When we see an old friend, it feels safer to small chat than to ask how it’s going after their brother gave up his faith.

Or it feels easier to make small talk with your sister in law instead of addressing the tension you’ve felt with her lately.

This doesn’t mean something’s wrong with you or that you aren’t a deep person.

Of course your brain doesn’t want to go there.

Of course you feel the resistance, anxiety, or awkward.

We don’t always know what they’ll say, where the conversation will go, or how we will feel. Which, to our brain, is s.c.a.r.y.y.

It feels like there's so much out of our control.

We worry about what they’ll think, or maybe we even think They don’t want to go deep like I do.

But what if they do?

What if the only thing is that they don’t know how to?

I was listening to one of Brene Brown’s podcasts the other day, and she was talking about how necessary it is to learn how to Skill Up.

Most of us want to know how to talk about the harder things.

We want the connection that comes with it – we just don’t always know how.

Here are some of my favorite ways to let go of that resistance and have the heart-to-heart.

  1. Be honest with yourself first. How am I feeling? What is true for me? What is important to discuss here? When you know where you’re starting from, it makes it easier to start. Simple but true.

  2. Be willing to be vulnerable. I’ll go first. We all want them to go first – to say the hard thing, to open up the conversation. But what if you were willing to go first – every time?

  3. You need to know you’re safe. If you don’t feel safe to share or be vulnerable, the conversation will not go how you imagine. Get clear on what unsafe feels like for you, and notice when it comes up. Sometimes it’s a signal from your body to not share, and you actually don’t want to share. But sometimes it’s simply a signal that your brain is afraid of what they might think of you. Learn what that feels like, and then question if you want to follow through anyway.

  4. Notice when you’re layering over the truth with more fluff. Again – it’s just your brain trying to stay safe. It’s okay when it happens, but know that it isn’t creating connection.

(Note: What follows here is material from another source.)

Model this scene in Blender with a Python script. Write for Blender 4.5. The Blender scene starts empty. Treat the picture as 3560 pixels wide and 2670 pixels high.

  5. Do it for you, not for their response. Some people will want that connection, and the truth of it is that some want it less. That’s okay – it doesn’t mean that you’re weak for needing it, or that they’re wrong for not wanting it. Do it because it’s important to you.

  6. Detach your worth from it. Read above: When they don’t respond how you think they should, it means nothing about you. Hold yourself through all of it.

  7. Let go of what they think. When you're wrapped up in what they think, you will feel anxious every time. The only person you're in charge of, is you.

  8. Be willing to mess it up/not get it right/ let it be awkward. It’s totally fine. It can be messy and imperfect and feel dumb and foolish. Totally fine. Do it anyway.

What do you find hard about opening up and talking about what’s actually on your mind?